Art Theme at COP28 Climate Live

Yet, Prasiddhi is quick to point out that planting trees is not the only way to protect the planet. It can be done in all sorts of unexpected ways. The audience at Climate Live, a stage at the conference that showcased the power of music to create change, was inspired as she talked about how to correlate art with nature and showed her paintings.

Prasiddhi Singh Art
Prasiddhi shows one of her "Art With Nature" paintings alongside Dr. Ash Pachauri, the POP (Protect Our Planet) Movement cofounder and senior mentor.

Prassidhi’s Green Pillar Foundation showcases how art and creativity can mobilize people across countries.  

“If I start a solution project, I need to involve the children, the government, I need to get the entire community involved," Prassidhi says, as one of the youngest members of YOUNGO, the United Nations Youth Constituency. YOUNGO held press conferences and Prasiddhi was interviewed on their Instagram Live.

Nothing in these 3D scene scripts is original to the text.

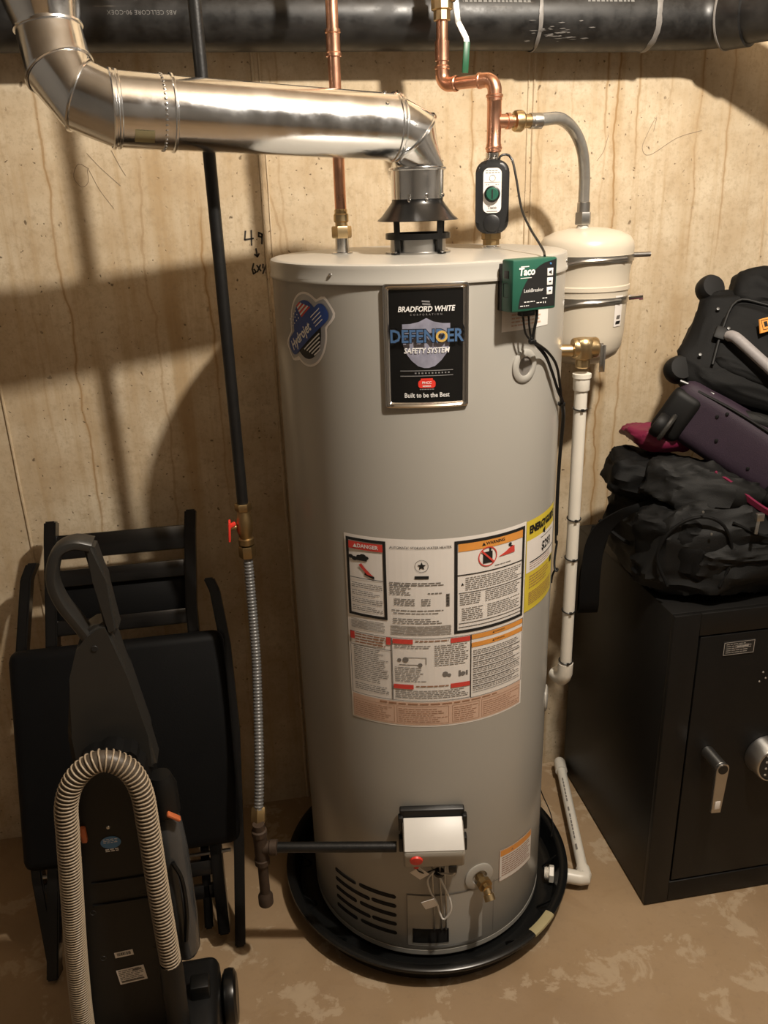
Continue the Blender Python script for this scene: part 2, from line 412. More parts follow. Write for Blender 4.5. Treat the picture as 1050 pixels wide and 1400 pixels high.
def f_lines(bm, x0, y0, x1, y1, pitch, th, rag=0.25, word=(0.004, 0.013), gap=0.0016, skip=0.0):
    """unreadable small print: rows of word-sized dashes"""
    y = y1
    while y > y0 + th:
        xe = x1 - random.random() * rag * (x1 - x0)
        if random.random() >= skip:
            x = x0
            while x < xe:
                l = min(random.uniform(*word), x1 - x); f_rect(bm, x, y - th, x + l, y); x += l + gap
        y -= pitch
def f_disc(bm, x, y, r, n=24, ry=None): f_poly(bm, [(x + r * math.cos(2 * PI * k / n), y + (ry or r) * math.sin(2 * PI * k / n)) for k in range(n)])
def f_ring(bm, x, y, r, t, n=28):
    for k in range(n):
        a, b = 2 * PI * k / n, 2 * PI * (k + 1) / n
        f_poly(bm, [(x + r * math.cos(a), y + r * math.sin(a)), (x + r * math.cos(b), y + r * math.sin(b)), (x + (r - t) * math.cos(b), y + (r - t) * math.sin(b)), (x + (r - t) * math.cos(a), y + (r - t) * math.sin(a))])
def f_tri(bm, x, y, s): f_poly(bm, [(x - s / 2, y - s * .43), (x + s / 2, y - s * .43), (x, y + s * .43)])
HC = V((0.347, 1.625, 0)); HR = 0.28
def U(deg): return HR * math.radians(deg)
def on_heater(deg, z, off=0.0, r=HR):
    a = math.radians(deg); return V((HC.x + (r + off) * math.sin(a), HC.y - (r + off) * math.cos(a), z))
def h_dir(deg): a = math.radians(deg); return V((math.sin(a), -math.cos(a), 0))
def h_tan(deg): a = math.radians(deg); return V((math.cos(a), math.sin(a), 0))
def bend(bm, off, step=0.012, thick=0.0):
    """bend a (u,v) sheet round the heater jacket"""
    if not bm.verts: return bm
    bmesh.ops.triangulate(bm, faces=[f for f in bm.faces if len(f.verts) > 4])
    u0 = min(v.co.x for v in bm.verts); u1 = max(v.co.x for v in bm.verts)
    k = math.floor(u0 / step) + 1
    while k * step < u1:
        bmesh.ops.bisect_plane(bm, geom=bm.verts[:] + bm.edges[:] + bm.faces[:], plane_co=(k * step, 0, 0), plane_no=(1, 0, 0), dist=1e-7); k += 1
    for v in bm.verts:
        a = v.co.x / HR; r = HR + off + v.co.z; z = v.co.y
        v.co = V((HC.x + r * math.sin(a), HC.y - r * math.cos(a), z))
    return bm
def lay(bm, M, off=0.0):
    for v in bm.verts: v.co = M @ (v.co + V((0, 0, off)))
    return bm
def sheet(fn): bm = NB(); fn(bm); return bm
def soft(bm, M, half, p=2.6, res=28, amp=0.012, freq=7, seed=0.0, crease=0.0):
    """cushiony superellipsoid with folds"""
    rows = []
    for i in range(res + 1):
        th = -PI / 2 + PI * i / res
        row = []
        for k in range(res * 2):
            ph = 2 * PI * k / (res * 2)
            def sp(c, e): return math.copysign(abs(c) ** e, c)
            e = 2 / p
            q = V((sp(math.cos(th), e) * sp(math.cos(ph), e), sp(math.cos(th), e) * sp(math.sin(ph), e), sp(math.sin(th), e)))
            w0 = V((q.x * half[0], q.y * half[1], q.z * half[2]))
            n_ = noise.noise(w0 * freq + V((seed, seed * 2, 0))) + 0.5 * noise.noise(w0 * freq * 2.3 + V((0, seed, 3)))
            ridge = 1 - abs(noise.noise(V((w0.x * freq * .8 + w0.z * freq, w0.y * freq * .9, w0.z * freq * .5)) + V((seed * 3, 0, seed))))
            d = amp * (n_ + (ridge - 0.75) * 0.9)
            if crease:
                for fq, sd, wt in ((freq * .75, 11.0, 1.0), (freq * 1.5, 23.0, .6), (freq * 3.1, 31.0, .3)):
                    cr = 1 - abs(noise.noise(V((w0.x * fq * .6, w0.y * fq, w0.z * fq * 1.3)) + V((seed + sd, sd, seed))))
                    d += crease * wt * (max(0.0, cr - .72) / .28) ** 1.5 - crease * wt * .35
            w0 = w0 + q.normalized() * d
            row.append(w0)
        rows.append(row)
    vv = []
    for i, row in enumerate(rows):
        if i in (0, res): vv.append([bm.verts.new(M @ (sum(row, V((0, 0, 0))) / len(row)))])
        else: vv.append([bm.verts.new(M @ q) for q in row])
    n = res * 2
    for a, b in zip(vv, vv[1:]):
        for k in range(n):
            k2 = (k + 1) % n
            if len(a) == 1: bm.faces.new((a[0], b[k2], b[k]))
            elif len(b) == 1: bm.faces.new((a[k], a[k2], b[0]))
            else: bm.faces.new((a[k], a[k2], b[k2], b[k]))
def one(fn, *a, **k): bm = NB(); fn(bm, *a, **k); return bm

# ================================================================== the room
def struct(name, bm, mat, parent=None, smooth=False):
    o = obj(name, bm, mat, parent, smooth=smooth)
    if parent is None: o['kind'] = 'structure'
    return o
XL, XR, YF, YB, ZC = -2.3, 2.6, -2.4, 1.96, 2.86
struct('floor', one(box, (XL, YF, -0.12), (XR, YB + 0.15, 0.0)), 'floor')['label'] = 'worn brown concrete floor with pale patches'
wall_back = struct('wall_back', one(box, (XL, YB, 0.0), (XR, YB + 0.15, ZC)), 'wall'); wall_back['label'] = 'stained tan poured concrete wall'
struct('wall_left', one(box, (XL - 0.15, YF, 0.0), (XL, YB + 0.15, ZC)), 'plaster')
struct('wall_right', one(box, (XR, YF, 0.0), (XR + 0.15, YB + 0.15, ZC)), 'plaster')
struct('wall_front', one(box, (XL, YF - 0.15, 0.0), (XR, YF, ZC)), 'plaster')
struct('ceiling', one(box, (XL, YF, ZC), (XR, YB + 0.15, ZC + 0.12)), 'joist')
def seam_bm(x, w_, d):
    bm = NB(); n = 40
    L_ = []
    for i in range(n + 1):
        z = ZC * i / n; dx = 0.0022 * noise.noise(V((x * 9, 0, z * 6))); ww = w_ * (0.8 + 0.5 * abs(noise.noise(V((x * 3, 5, z * 9)))))
        L_.append([bm.verts.new((x + dx - ww, YB + .001, z)), bm.verts.new((x + dx - ww * .3, YB - d, z)), bm.verts.new((x + dx + ww * .4, YB - d, z)), bm.verts.new((x + dx + ww, YB + .001, z))])
    for a, b in zip(L_, L_[1:]):
        for k in range(3): bm.faces.new((a[k], a[k + 1], b[k + 1], b[k]))
    return bm
for x, w_, d in ((-0.545, .004, .004), (0.072, .005, .005), (0.086, .003, .003), (0.675, .003, .003), (0.688, .004, .004), (1.292, .004, .004)):
    obj('form_seam', seam_bm(x, w_, d), 'wall', wall_back)
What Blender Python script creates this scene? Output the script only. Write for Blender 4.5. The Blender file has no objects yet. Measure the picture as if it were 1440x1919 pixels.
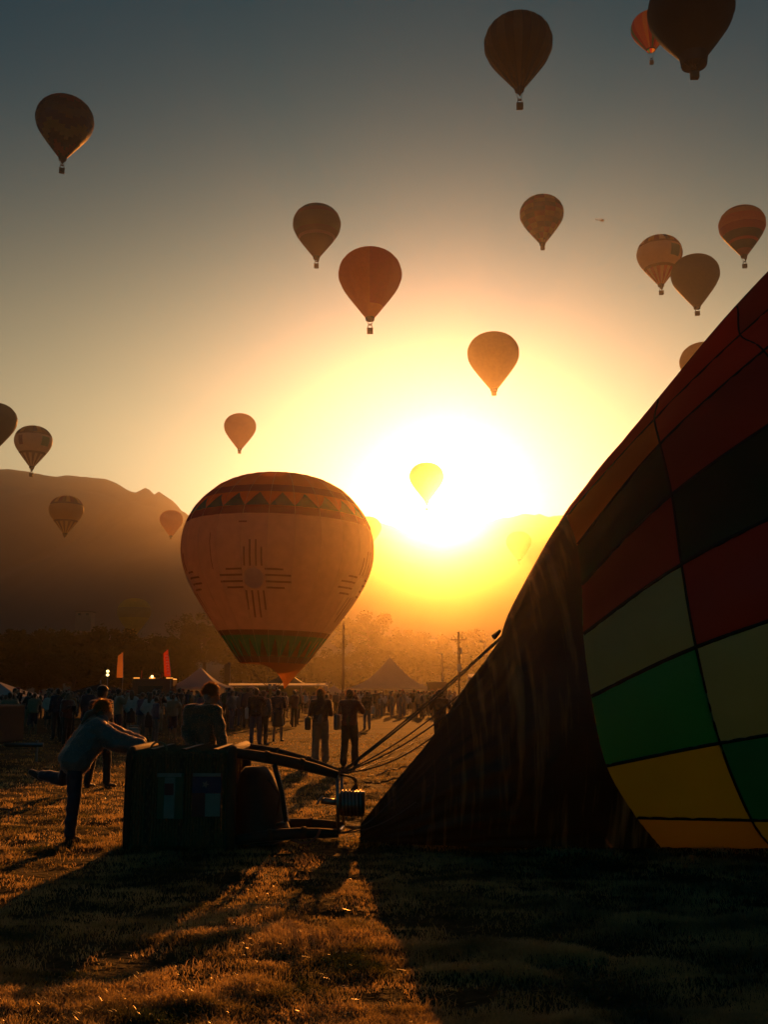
import bpy, bmesh, math, random
from mathutils import Vector, Matrix, noise
R = math.radians
rnd = random.Random(11)
scene = bpy.context.scene
COL = scene.collection

# ------------------------------------------------------------------ light and exposure numbers
SKY_TINT = (0.0, 0.15, 0.145)
SKY_LOBES = (           # circumsolar sky: width in degrees, power, colour
    (15.0, 2.4, (0.7, 0.8, 0.7)),
    (8.0, 2.0, (0.0, 0.0, 2.6)),
    (1.9, 1.6, (50.0, 45.0, 42.0)),
)
SKY_LOW = (8.4, 5.3, 1.9)     # warm band of sky along the horizon, strongest under the sun
SUN_STRENGTH = 5.0
SUN_COLOR = (1.0, 0.30, 0.035)
EXPOSURE = 0.2
HAZE_DENSITY = 2.4e-4
HAZE_G = 0.948

# ------------------------------------------------------------------ camera
FPX, CX, CY, CAM_H, HORIZON = 1900.0, 720.0, 959.5, 1.65, 1297.0      # focal length in photo pixels
PITCH = math.atan((HORIZON - CY) / FPX)
cam_data = bpy.data.cameras.new('camera')
cam_data.sensor_fit = 'VERTICAL'
cam_data.sensor_height = 36.0
cam_data.lens = FPX * 36.0 / 1919.0
cam_data.clip_start = 0.1
cam_data.clip_end = 20000
cam = bpy.data.objects.new('camera', cam_data)
cam.location = (0, 0, CAM_H)
cam.rotation_euler = (R(90) + PITCH, 0, 0)
COL.objects.link(cam)
scene.camera = cam

_F = Vector((0, math.cos(PITCH), math.sin(PITCH)))
_U = Vector((0, -math.sin(PITCH), math.cos(PITCH)))
def ray(px, py):
    return Vector((1, 0, 0)) * ((px - CX) / FPX) + _U * ((CY - py) / FPX) + _F
def pix(px, py, Y):
    d = ray(px, py)
    return Vector((0, 0, CAM_H)) + d * (Y / d.y)
def gnd(px, py, z=0.0):
    d = ray(px, py)
    return Vector((0, 0, CAM_H)) + d * ((z - CAM_H) / d.z)

# ------------------------------------------------------------------ sky, sun, exposure
SUN = ray(832, 942).normalized()
SUN_EL = math.asin(SUN.z)
SUN_AZ = math.atan2(SUN.x, SUN.y)
world = bpy.data.worlds.new('World')
scene.world = world
world.use_nodes = True
wn = world.node_tree
wn.nodes.clear()
def wnode(t, **k):
    n = wn.nodes.new(t)
    for a, b in k.items():
        setattr(n, a, b)
    return n
def wmath(op, a, b=None):
    n = wnode('ShaderNodeMath', operation=op)
    for i, v in enumerate((a, b)):
        if v is None: continue
        if isinstance(v, (int, float)): n.inputs[i].default_value = v
        else: wn.links.new(v, n.inputs[i])
    return n.outputs[0]
tc = wnode('ShaderNodeTexCoord')
dotn = wnode('ShaderNodeVectorMath', operation='DOT_PRODUCT')
wn.links.new(tc.outputs['Generated'], dotn.inputs[0])
dotn.inputs[1].default_value = SUN
ang = wmath('MULTIPLY', wmath('ARCCOSINE', wmath('MINIMUM', dotn.outputs['Value'], 0.999999)), 180 / math.pi)
sky = wnode('ShaderNodeTexSky', sky_type='NISHITA', sun_disc=False)
sky.sun_elevation = SUN_EL
sky.sun_rotation = SUN_AZ
sky.altitude = 1600
sky.air_density = 1.0
sky.dust_density = 4.0
sky.ozone_density = 2.0
def lobe(width, power, col):
    e = wmath('POWER', wmath('DIVIDE', ang, width), power)
    g = wmath('EXPONENT', wmath('MULTIPLY', e, -1.0))
    v = wnode('ShaderNodeVectorMath', operation='SCALE')
    v.inputs[0].default_value = col
    wn.links.new(g, v.inputs['Scale'])
    return v.outputs[0]
def vadd(a, b):
    v = wnode('ShaderNodeVectorMath', operation='ADD')
    wn.links.new(a, v.inputs[0]); wn.links.new(b, v.inputs[1])
    return v.outputs[0]
tint = wnode('ShaderNodeVectorMath', operation='MULTIPLY')
wn.links.new(sky.outputs[0], tint.inputs[0])
tint.inputs[1].default_value = SKY_TINT
acc = tint.outputs[0]
for w_, p_, c_ in SKY_LOBES:
    acc = vadd(acc, lobe(w_, p_, c_))
sep = wnode('ShaderNodeSeparateXYZ'); wn.links.new(tc.outputs['Generated'], sep.inputs[0])
elev = wmath('MULTIPLY', wmath('ARCSINE', sep.outputs[2]), 180 / math.pi)
low = wmath('EXPONENT', wmath('MULTIPLY', wmath('POWER', wmath('DIVIDE', wmath('ABSOLUTE', elev), 20.0), 2.8), -1.0))
flat = wmath('EXPONENT', wmath('MULTIPLY', wmath('POWER', wmath('DIVIDE', ang, 36.0), 2.0), -1.0))
lowv = wnode('ShaderNodeVectorMath', operation='SCALE'); lowv.inputs[0].default_value = SKY_LOW
wn.links.new(wmath('MULTIPLY', low, flat), lowv.inputs['Scale'])
acc = vadd(acc, lowv.outputs[0])
bg = wnode('ShaderNodeBackground')
bg.inputs['Strength'].default_value = 0.1
wn.links.new(acc, bg.inputs['Color'])
wo = wnode('ShaderNodeOutputWorld')
wn.links.new(bg.outputs[0], wo.inputs['Surface'])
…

An Instagram post for The Green Pillar, says, “The energy of children and youth is an electrifying force that can defeat climate change and carve a positive future for all.🙌🌟 At the COP28 enthusiastic voices echoed, where our founder Prasiddhi Singh and the global youth delegates came together sharing a unique symphony of passion and determination to work tirelessly for the planet.🌏☘️"

A Good Foundation

With nearly 75,000 people at the conference, it was invaluable for Prasiddhi to have her father at the ready, to help her navigate her way–though it was a challenge for him to keep up.

“Keeping up with Prasiddhi is very difficult!” Praveen says, laughing. “She wakes up early in the morning, then goes to bed at 12 o’clock at night. So I was preparing for the last three months, doing my jogging. But still she was far ahead of me.”

Prasiddhi is confident that her first UN Conference will give her a good foundation and the next time she'll be able to leverage it more. Her eyes lit up when she heard the Prime Minister announce the 33rd Climate Conference will be held in India.

Praveen is a proud father. “If someone is a sportsman or professional, he does it for himself," he says. "But an environmentalist does it for society. If they are true, if they are honest, they are on a very hard path, and I believe we are to support them. In the case of Prasiddhi, she finds people like Omega, people like me, to support her.”